Да, Рильке полагал, что так оно и должно быть и что у него действительно и не могло быть по-другому: то была его судьба, судьба его творчества, которое, несмотря на всё, было великим и завидным, обязывая его быть выше личного. <…> Сам он ощущал себя слабым, однако призванным великими голосами почувствовать и выразить то, что касается нас всех:
Что ты смотришь, словно я законченность и завершенность.

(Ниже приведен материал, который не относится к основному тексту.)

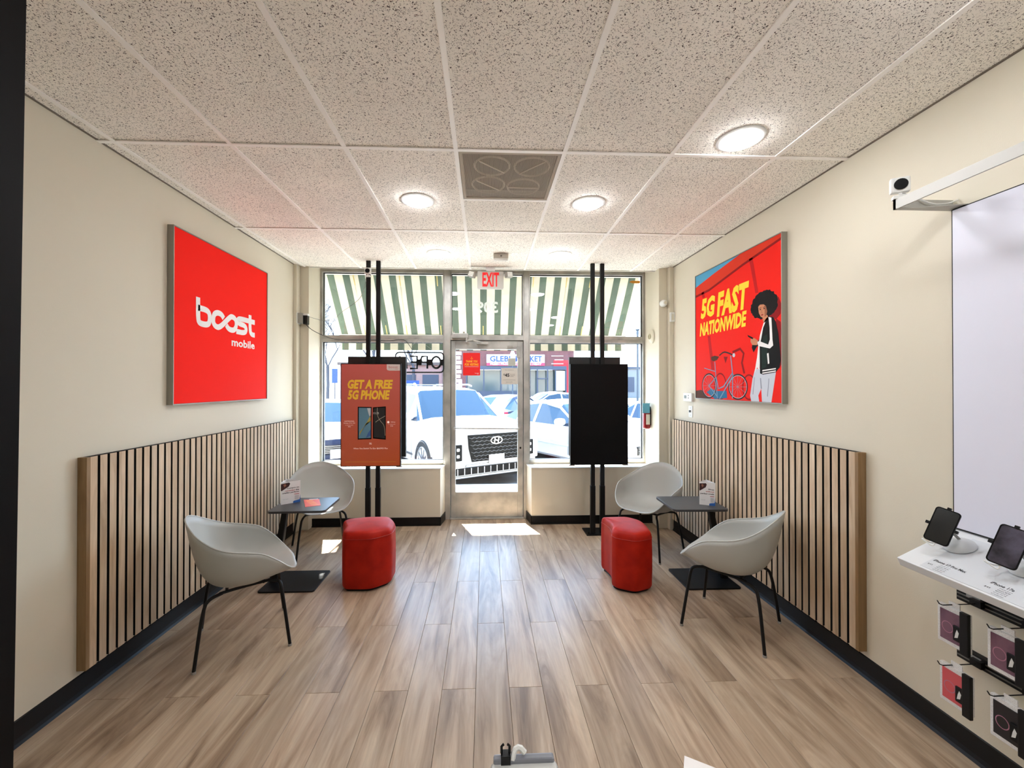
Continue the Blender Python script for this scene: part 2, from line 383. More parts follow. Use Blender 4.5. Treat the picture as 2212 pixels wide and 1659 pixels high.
dbox('threshold', -.412, .465, 0, .016, alu, -.06, .06, .003)
dbox('hinge_block', .38, .425, 1.93, 2.06, alu, -.032, -.02)
MB().box(.27, .335, -.032, -.02, 2.05, 2.075, mat('door_sensor', (150, 148, 140), .5)).build('latch_sensor', dr)

# door closer (mounted on the transom bar)
dc = empty('door_closer', (-.22, 4.94, 2.14), label='aluminium door closer with folding arm above the glass entrance door', cat='door closer')
MB().box(-.17, .02, -.05, .008, .02, .075, alu).build('closer_body', dc, bevel=.006)
MB().box(-.005, .012, -.045, .0, -.03, .02, alu).build('spindle', dc)
MB().tube([(0, -.03, -.01), (.08, -.12, -.012), (.19, -.015, -.03)], .008, alu, 6).build('arm', dc)
MB().box(.12, .26, -.03, .01, -.05, -.025, alu).build('arm_shoe', dc, bevel=.003)
for a_ in (-.15, -.03): MB().cyl((a_, -.02, .07), (a_, -.02, .095), .012, chrome).build('screw_cap', dc)

# number on the transom glass, facing the street
num = MB(); Mn = frame((.158, 5.006, 2.475), (-1, 0, 0), (0, 0, 1))
nm_ = mat('number_white', (225, 228, 215), .6); n_, l_, b_ = nodes(nm_); tl_ = n_.new('ShaderNodeBsdfTranslucent'); mx_ = n_.new('ShaderNodeMixShader'); mx_.inputs[0].default_value = .6
l_.new(b_.outputs[0], mx_.inputs[1]); l_.new(tl_.outputs[0], mx_.inputs[2]); l_.new(mx_.outputs[0], [q for q in n_ if q.type == 'OUTPUT_MATERIAL'][0].inputs[0])
num.text('309', (0, 0, .262, .14), .0, nm_, Mn, bold=.03)
n_o = num.build('house_number'); tag(n_o, 'pale number 309 on the transom glass, read reversed from inside', 'number')

# ------------------------------------------------------------------ slatted wall panels
def slat_panel(x, sgn, y0, y1, z0, z1, label):
    root = empty('slat_panel', (x+sgn*.0012, (y0+y1)/2, z0), label=label, cat='wall panel', group='slatted wood wainscots')
    yc = (y0+y1)/2; felt = mat('black_felt', (9, 9, 10), .95)
    MB().box(min(0, sgn*.012), max(0, sgn*.012), y0-yc+.003, y1-yc, .002, z1-z0-.001, felt).build('backing_board', root)
    pitch = .0562; n = int((y1-y0-.02)/pitch); first = None
    for k in range(n):
        yk = y0+.02+k*pitch
        if first is None:
            sb = MB().box(min(sgn*.012, sgn*.0435), max(sgn*.012, sgn*.0435), 0, .040, 0, z1-z0, felt).box(min(sgn*.0435, sgn*.045), max(sgn*.0435, sgn*.045), 0, .040, 0, z1-z0, slat_m)
            first = sb.build('slat', root); o = first
        else: o = first.copy(); COL.objects.link(o)
        o.location = (0, yk-yc, 0)
    MB().box(min(0, sgn*.046), max(0, sgn*.046), 0, .020, 0, z1-z0, slat_edge).build('end_strip', root).location = (0, y0-yc, 0)
    return root
slat_panel(XL, 1, 2.195, 4.545, .142, 1.228, 'slatted oak panel low on the wall left, behind the open-sided chair')
slat_panel(XR, -1, 2.185, 4.475, .142, 1.230, 'slatted oak panel low on the wall right, beside the white display shelf')

# ------------------------------------------------------------------ wall prints
steel = mat('print_frame', (150, 146, 136), .4, metal=.4)
def print_frame(root, w, h, t, mcol):
    # local: u along +X, v up, thickness towards +local -Y handled by matrix
    pass
red_print = mat('red_print', (250, 22, 4), .75, spec=.2)
# local x of the matrix = along the wall, local z = outward
def poster(name, origin, u, w, h, label, cat='poster'):
    root = empty(name, origin, label=label, cat=cat)
    M = frame((0, 0, 0), u, (0, 0, 1))
    b = .006
    for r in ((0, w, 0, b), (0, w, h-b, h), (0, b, b, h-b), (w-b, w, b, h-b)):
        MB().box(r[0], r[1], r[2], r[3], 0, .042, steel, M).build('frame_side', root)
    MB().box(b, w-b, b, h-b, 0, .036, mat('print_backing', (60, 20, 15), .8), M).build('backing', root)
    return root, M
WH = mat('print_white', (238, 234, 232), .55)
YE = mat('print_yellow', (252, 214, 20), .5)
# left: red logo print. u runs towards +Y seen from the room as left to right
pl, Ml = poster('logo_poster', (XL, 2.783, 1.468), (0, 1, 0), 1.17, 1.184, 'red square wall print with white boost mobile lettering')
Ml = frame((0, 0, 0), (0, 1, 0), (0, 0, 1))   # normal = u x v = +X
w_, h_ = 1.17, 1.184; A_ = w_/h_
c = MB(); Mu = frame((.0365, 0, 0), (0, 1, 0), (0, 0, 1), w_, h_)
c.add([(.006, .006, 0), (.994, .006, 0), (.994, .994, 0), (.006, .994, 0)], [(0, 1, 2, 3)], red_print, Mu); canv = c.build('printed_canvas', pl)
LP={'b':[(0.204,0.64),(0.204,0.503),(0.221,0.484),(0.288,0.484),(0.311,0.505),(0.311,0.555),(0.285,0.577),(0.204,0.577)],
 'inf':[(0.450,0.552),(0.425,0.575),(0.383,0.579),(0.347,0.561),(0.341,0.509),(0.365,0.486),(0.409,0.484),(0.513,0.568),(0.54,0.579),(0.583,0.566),(0.592,0.525),(0.569,0.490),(0.534,0.484),(0.5,0.49),(0.476,0.512)],
 's':[(0.740,0.579),(0.629,0.579),(0.604,0.565),(0.619,0.541),(0.694,0.539),(0.714,0.513),(0.694,0.484),(0.590,0.484)],
 't':[(0.759,0.625),(0.759,0.51),(0.778,0.484),(0.822,0.484)], 'tb':[(0.693,0.579),(0.822,0.579)]}
lg = MB(); Mg = frame((.0372, 0, 0), (0, 1, 0), (0, 0, 1), w_, h_)
for k_, k in enumerate(('b', 's', 't', 'tb', 'inf')): lg.stroke(LP[k], .036, .0003*k_, WH, Mg, smooth=2, asp=A_)
lg.text('mobile', (.538, .378, .823, .433), 0, WH, Mg, bold=.025); lg.build('lettering', canv)

# right: street scene print. u runs from far (left) to near (right)
pr, Mr = poster('street_poster', (XR, 3.95, 1.470), (0, -1, 0), 1.18, 1.195, 'wall print of a person in a jacket, bicycle and yellow 5G FAST NATIONWIDE lettering')
w2, h2 = 1.18, 1.195; A2 = w2/h2
def PM(d): return frame((-.0363-d, 0, 0), (0, -1, 0), (0, 0, 1), w2, h2)
c_ = lambda n, r, g, b: mat('ink_'+n, (r, g, b), .7, spec=.2)
red2, red3, dred, sky_i = c_('red', 238, 26, 10), c_('orange', 216, 52, 26), c_('dark_red', 140, 8, 14), c_('blue', 84, 160, 196)
blk, skin, lip, grn, pant, fold_, tyre, steelb, brn = c_('black', 14, 10, 10), c_('skin', 196, 132, 98), c_('lip', 150, 40, 40), c_('green', 24, 40, 32), c_('grey', 200, 204, 214), c_('fold', 140, 146, 160), c_('tyre', 50, 38, 40), c_('steel', 120, 150, 178), c_('brown', 84, 48, 34)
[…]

Разве я похож на мост или на цель пути?
Я не более чем рот для голоса, чья потрясенность
на пределе риска к нам пытается пройти…
Так писал он одной незнакомке. (Эрике Миттерер. – Н.Б.) Казалось, что его слова, столь спонтанные, были продолжением некоего внутреннего диалога, хотя, по-видимому, едва ли он отдавал себе отчет, к кому они обращены. Отсюда это жаркое, безоглядное самоизлучение, когда он вступал в разговор, к которому его обычно столь сдержанная натура, собственно, не готовилась. Он говорил всегда как равный с равным, призывая кого-либо в свидетели, и, казалось, скорее спрашивал совета, нежели давал его. Ему были совершенно не свойственны те высокомерные, рассеянные манеры, которые позволяют себе в общении с обыкновенными смертными знаменитости; его возгласы удивления, восторга перебивали слова собеседника. И все же временами я не могла избавиться от впечатления, что здесь в основе своей рождался монолог или диалог с тем, кто отсутствовал – быть может, то был ангел? и что он ему при этом немножечко помогал.